The world is being challenged by its rising population and higher rice consumption, he said, adding that the rice market had expanded to all regions of the globe, no longer limited largely to Asia as it was increasingly recognised as a high-nutrition cereal.
“Already, more than 3 billion people consume rice as their staple food, causing many countries to turn their attention to developing rice varieties and optimising the capacity of rice cultivation and trade.
 
The next 20 years 
“In the next 20 years, the world’s population will increase by 20 per cent, and that implies more rice consumption. Therefore, every nation should cooperate more in the form of research and development in rice production and trading,” said the prime minister.
Within Asean, Thailand will strive to forge closer cooperation to ensure stable rice prices in the world market, while farmers will get stable and better incomes in the long run, he said.

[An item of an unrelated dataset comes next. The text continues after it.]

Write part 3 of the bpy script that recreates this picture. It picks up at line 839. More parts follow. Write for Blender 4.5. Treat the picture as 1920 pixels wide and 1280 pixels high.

To promote rice-industry growth, Prayut said the government would focus on promoting the production of quality rice, at a higher volume, and with less intervention in the market.
The government aims to increase the yield for Thai rice by 25 per cent in the next five years, while lowering production costs by 20 per cent over the same period, he said.
Prayut said the focus on non-chemical rice production, and on premium rice grains and varieties, would be promoted in the Kingdom.
Jeremy Zwinger, president and chief executive officer of The Rice Trader industry report in the US, said every nation needed to be more concerned about food security because of rising population numbers, as well as reduced sources of water for the cultivation of crops.
“Food is critical. The world should focus on adopting high technology to produce more rice grains, and increase supply of rice to ensure price stability,” he said.
Zwinger said global rice trading now took place in a highly competitive environment, especially in Asia, where most of the major supply nations are located.
Along with lower oil prices, high stockpiles of rice in Thailand have caused a fall in prices in recent times, although they could fluctuate and increase in the future as fuel prices rise, rice stocks decline in many countries, and exchange rates fluctuate, he told the convention.
Chookiat Ophaswongse, honorary president of the Thai Rice Exporters Association, said the key for sustainable development of the Thai industry was to introduce zoning for rice cultivation, while no government should intervene in the trading mechanism.